The cash rate target is set by the Reserve Bank of Australia to help manage inflation and economic activity. Generally, the higher the cash rate the more attractive it is to save money, and the lower it is the more attractive it is to borrow and spend. Therefore, as the reserve rate moves up or down so might home loan rates – but not always, and not necessarily by the same amount. 

Our funding is effectively pegged by what is called the Bank Bill Swap Rate. This is the rate at which banks lend to each other. That rate changes every day, and it’s set based on the forward expectations of the cash rate target. So, while our rates are not directly affected by the cash rate, it is one influential driver.

The level of risk

Unlike bank lenders who take a tick-the-box approach to home loan assessments, at Bluestone we have a range of loan options. This means we’re generally able to find a home loan product to suit a very wide range of borrowers – but the interest rates will vary from customer to customer. 
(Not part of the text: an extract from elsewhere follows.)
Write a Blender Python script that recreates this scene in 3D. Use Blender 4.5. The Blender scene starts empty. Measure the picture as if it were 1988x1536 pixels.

That’s because individual risk factors influence the interest rate you pay. These risk factors won’t necessarily disqualify you from getting a home loan, but the extra risk may increase your interest rate. 

Risk factors include:

  • Higher loan-to-value (LVR) ratio. The LVR is about how much of your own money you’re putting into a property compared with how much you’re borrowing. The lowest interest rates are for people looking to borrow under 60% of the property’s value. Bluestone’s rates increase every 5% above that. A higher LVR is riskier, because it means your loan is more vulnerable to market fluctuations. For example, if you buy your home at a 90% LVR, the property market would only need to drop 10% for you to drop into negative equity – meaning you owe more money on your property than it is worth. At 60% LVR, the market would have to drop 40% for this to happen, which is far less likely to happen, and thus less risky for both you and Bluestone.
  • Full doc versus alt doc. Self-employed borrowers may want to take advantage of alternative documentation, or alt doc loans. Alt doc loans offer the option to prove self-employed income with BAS statements or business bank statements, rather than more comprehensive tax records. This can be the best option for a borrower for many reasons, but the more comprehensive our understanding of your ongoing income is, the less risk we are taking on to lend to you – so alt doc interest rates are a little bit higher. You can read more about full doc versus alt doc loans here.
  • Credit file. Your credit file is a record that reflects your credit history, including any credit enquiries as well as any judgements and defaults. Your credit file is one measure we will assess when we look at your situation, but we also seek to understand the nature and context of any arrears or defaults you had. So just because you may have had a blip in the past does not automatically mean you will be locked out of competitive interest rates.
  • Previous conduct. In the past, if you’ve struggled to pay back debt on time or you’ve defaulted on a loan, you may find this drives your interest rate higher.

But wait, here’s the good news

Lower your risk, get reassessed

Far too often, people will set and forget their home loan. But even though you’ve signed a 30-year term, interest rates are constantly moving, which means it could be worth being reassessed, every 12 months or so. This could bring your interest rate down if you’ve done things like paid off debt, got your income documentation in order or can now demonstrate good conduct. At Bluestone, you are entitled to request an annual rate review, provided your conduct has been clear.

Stay informed, lower your risk

At the end of the day, it’s a combination of factors that determine what your home loan interest rate will be. Every borrower’s financial situation is different, and while there’s not much you can do to change the global financial market in your favour, there are plenty of other factors that will influence your home loan interest rate.